Friday, May 15, 2009

Gaz-FunkyFresh Night 1

What up Buttpuppets!

The Gazinator here with some Mr. Spooktastic campfire stories fo' all da lil' chillins. On a dark and still night in a old and haunted farm house. In the middle of a Children of the Corn style corn field. Jack Gazwowski sat at his computer typing into the night..... bored out of his fucking gord!!!! Ok so I totally thought this was like going to be awsome. right. but like everyone here is like a total buzzkill. K. I'm gonna beak down for yall. #1 They all act like this shit is real. I mean come on people. haven't you ever seen the original haunted hill. This is a fear experiment dudes. Stop peeing your panties man the house is rigged. Which is awsome btw. #2 No one here parties dudes. And they frickin go to bed at like 9 o'clock. I'm like ghost hunting with the frickin Osmonds. First There's the hot little bitchy girl who can only comunicate by rolling her eyes. She invited me up and smell her room. Don't ask me dudes I've never undersood women. Next there's this Slick as shit badass dude who's like a CSI or somthing. He's all metro and shit and has fucked up nightmares. Aside from the nightmares the dude is all Johnny Depp smooth But Johnny Would have totally toked out with me. People who don't smoke out are just asking for life to be hard. One hit of the Whacky Tobacky and Johnny Slick would sleep like a fucking baby but what do I know he probably gets laid like all the fucking time. Next there's this EMT guy who is there to make sure we don't die and shit. Me I think he's just here to freak us out more. Ahh man wouldn't it be awsome i he was the fricken professor doing the study on us all frickin Jigsaw style. like in the end he all gets up and is like this was all a scam but noone can ever find out! and like locks us in a basement and like makes us like cut off our fucking feet and shit.

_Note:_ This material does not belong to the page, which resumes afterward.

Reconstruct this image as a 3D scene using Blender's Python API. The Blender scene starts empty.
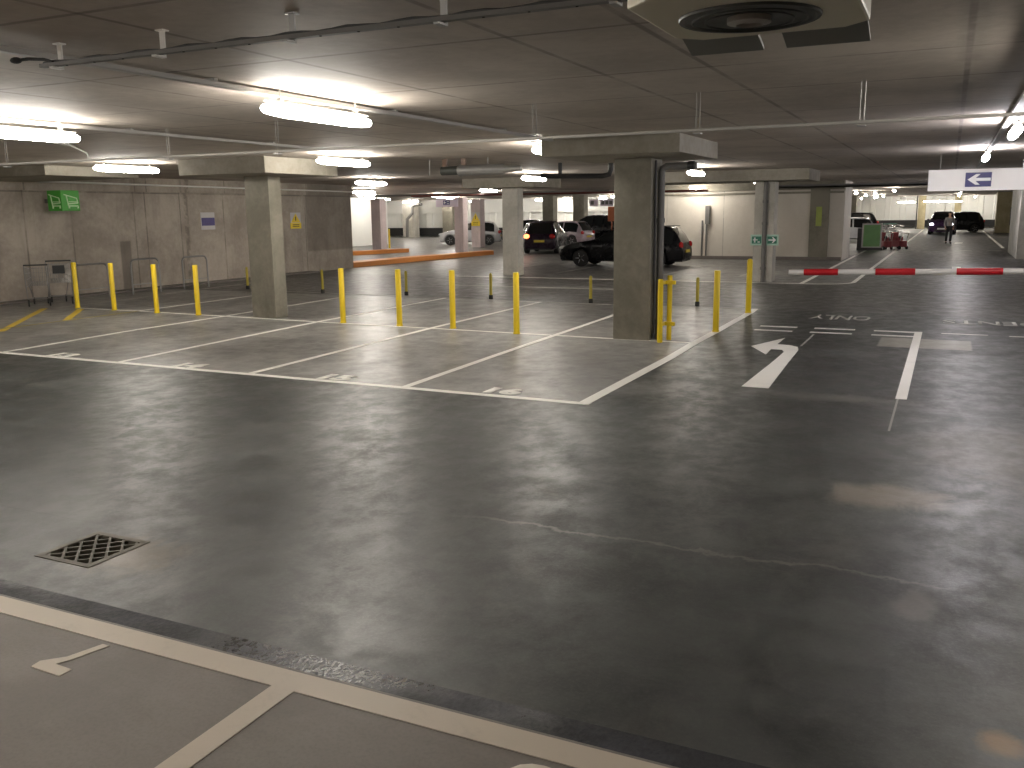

Dude... I need to watch that guy. Ohh fuck I just typed that and he could read this and fucking take me out. Where's the fucking backspace button on this thing. Man Am I stoned. ... Then there is this hot Gothy girl as if that wasn't a horror movie cliche' that dudes like me wackit to all the frickin time. Wait! What if this shit's being put on fucking Youtube and shit. All fucking Big Brother style. I was just joking up there about the whole weed smoking thing. Those are just cigarettes that i'm smoking on camera. Fuck I'm hungry. I'm gonna go get more of that chicken.............
Ok I'm back. Where was i ...ok Goth Chick. I would totally hit on that but I don't hit on Goth girls since Nixon Suicide kicked me in the beans at a Toadies concert 2 years ago. Besides I think she's totally fucking Johnny Slick. Then the shinning hope of this Horror story Doc Joe. Doc Joe is like this badass ghost hunter dude and homeboy knows how to party. Dude parties and hunts ghosts. how fucking awsome is that. Dude I wonder if he believes in our underwater ally Nessie. I'll ask tommorrow. Dude what if he's a ghost. What if their all ghosts. Dude I'm Freaking myself out. I'm Gunna go make some pancakes.

1 comment:

  1. I giggled through the whole blog... like a little school girl.